THE PROBLEM =
Images should be left out, and everything else in the listing reproduced exactly.

SUPPLIED MATERIAL =
┏━━

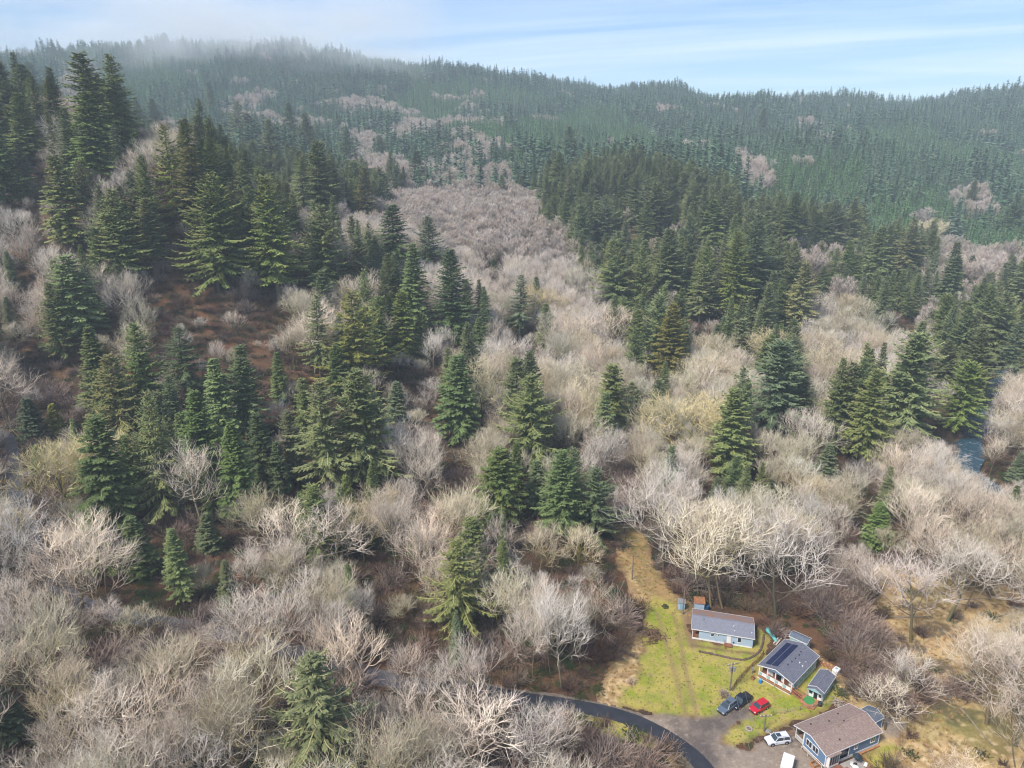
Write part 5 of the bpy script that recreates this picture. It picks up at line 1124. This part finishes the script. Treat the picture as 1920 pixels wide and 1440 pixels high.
# ---- vehicles
TYRE = mat('tyre_rubber', (.02, .02, .02), .8); RIMM = mat('alloy_rim', (.5, .5, .52), .3, metal=.8); CGL = mat('car_glass', (.03, .045, .055), .05, spec=.9); LAMP = mat('headlamp_lens', (.6, .62, .62), .1); TAIL = mat('tail_lamp', (.35, .01, .01), .2); BLK = mat('black_plastic', (.02, .02, .022), .5)
def paint(n, c): return mat(n, c, .22, var=.05, spec=.6)
def loft(secs, close=True):
    """secs: rings of equal length along x"""
    g = G(); k = len(secs[0]); pts = [p for s in secs for p in s]; f = []
    for i in range(len(secs) - 1):
        for j in range(k):
            j2 = (j + 1) % k; f.append((i * k + j, i * k + j2, (i + 1) * k + j2, (i + 1) * k + j))
    f += [tuple(range(k)), tuple(range((len(secs) - 1) * k, len(secs) * k))[::-1]]
    return g.poly(pts, f)
def body_ring(x, zb, zt, w, tum=.08):
    return [(x, -w, zb + .12), (x, -w * 1.0, (zb + zt) / 2), (x, -w * (1 - tum * .4), zt - .06), (x, -w * (1 - tum * 1.6), zt), (x, w * (1 - tum * 1.6), zt), (x, w * (1 - tum * .4), zt - .06), (x, w, (zb + zt) / 2), (x, w, zb + .12), (x, w * .9, zb), (x, -w * .9, zb)]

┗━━

ANSWER BELOW =
Write part 5 of the bpy script that recreates this picture. It picks up at line 1124. This part finishes the script. Treat the picture as 1920 pixels wide and 1440 pixels high.
# ---- vehicles
TYRE = mat('tyre_rubber', (.02, .02, .02), .8); RIMM = mat('alloy_rim', (.5, .5, .52), .3, metal=.8); CGL = mat('car_glass', (.03, .045, .055), .05, spec=.9); LAMP = mat('headlamp_lens', (.6, .62, .62), .1); TAIL = mat('tail_lamp', (.35, .01, .01), .2); BLK = mat('black_plastic', (.02, .02, .022), .5)
def paint(n, c): return mat(n, c, .22, var=.05, spec=.6)
def loft(secs, close=True):
    """secs: rings of equal length along x"""
    g = G(); k = len(secs[0]); pts = [p for s in secs for p in s]; f = []
    for i in range(len(secs) - 1):
        for j in range(k):
            j2 = (j + 1) % k; f.append((i * k + j, i * k + j2, (i + 1) * k + j2, (i + 1) * k + j))
    f += [tuple(range(k)), tuple(range((len(secs) - 1) * k, len(secs) * k))[::-1]]
    return g.poly(pts, f)
def body_ring(x, zb, zt, w, tum=.08):
    return [(x, -w, zb + .12), (x, -w * 1.0, (zb + zt) / 2), (x, -w * (1 - tum * .4), zt - .06), (x, -w * (1 - tum * 1.6), zt), (x, w * (1 - tum * 1.6), zt), (x, w * (1 - tum * .4), zt - .06), (x, w, (zb + zt) / 2), (x, w, zb + .12), (x, w * .9, zb), (x, -w * .9, zb)]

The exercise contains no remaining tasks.